Deswegen wäre ein entgendern à la '...y' vielleicht sinnvoller, Aussagen eindeutiger kommunizieren zu können, wobei ich mich mit speziell dem Y auch nicht anfreunden kann. Ich denke, im Sinne der deutschen Sonanten- und Vokalkombinationen würde ein Y voll herausstechen. Ein A statt dem Y würde sich viel besser sprechen und anwenden lassen. Solcherlei Vorschläge propagieren aber eindeutig Eingriffe in die Sprache. Für so etwas gibt es Beispiele, wie sich dem Umgang mit weitreichenden Eingriffen in die Sprache (und sei es nur das Schriftbild betreffend) angenähert werden kann, mit Expertenkommissionen und ratgebenden Konferenzen, das sind Prozesse, die längerfristig laufen, die - siehe Rechtschreibreform - auch nicht mit dem Holzhammer auf jeden Sprachanwender durchgesetzt werden.
Das generische Femininum 'Witwe' ist per se nicht ganz zutreffend, bisweilen ist es auch auf den gleichermassen betroffenen Mann angewendet worden, mehr bezeugt ist aber auch die Form 'der Witwe' für den Mann, wobei sich schnell auch 'der Witwer', wie er heute gebraucht wird, herausgebildet hat. Insofern ist das nicht das 'generische Femininum', sondern das Maskulinum 'Witwer' hat sich generisch aus dem Femininum 'Witwe' herausgebildet - was einen Unterscheid bedeutet.
'Witwe' hat übrigens, was man vermuten könnte, sprachlich nichts mit der Farbe 'weiß' zu tun, sondern ist eher verwandt mit 'weit' im Sinne von 'sich trennen, ausbreiten, auseinander gehen'.

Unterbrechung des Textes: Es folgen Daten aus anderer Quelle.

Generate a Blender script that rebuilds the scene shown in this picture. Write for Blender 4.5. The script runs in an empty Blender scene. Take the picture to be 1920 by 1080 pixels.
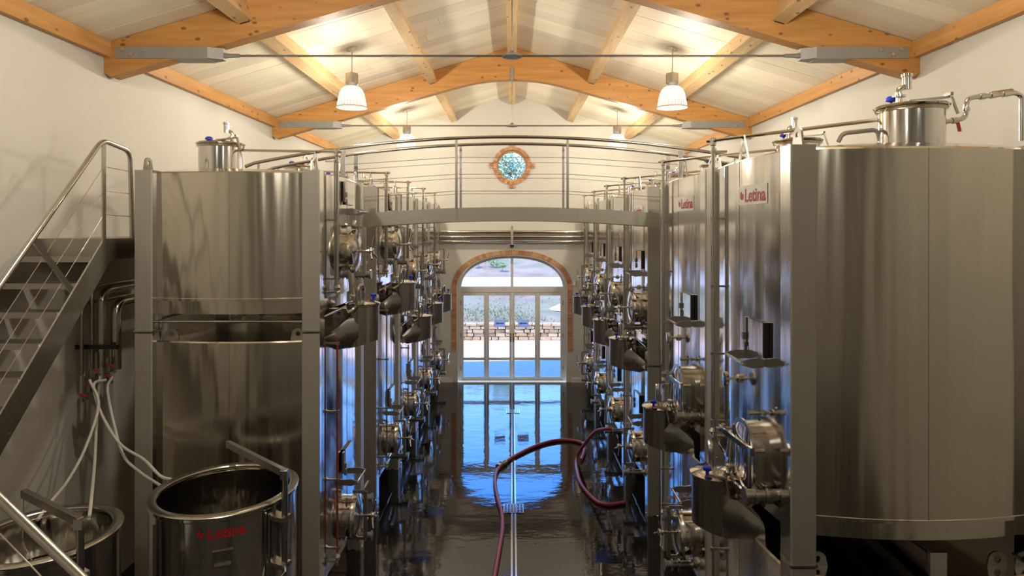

Ein klassisches existierendes generisches Femininum ist 'Person'. Und scheint wohl sprachlich tatsächlich auf eine Vorstellung zurückzugehen, wo es optisch unklar war, ob es sich in Wirklichkeit um einen Mann oder eine Frau handelt (im Sinne von verborgen durch eine Maske, Gesichtslarve).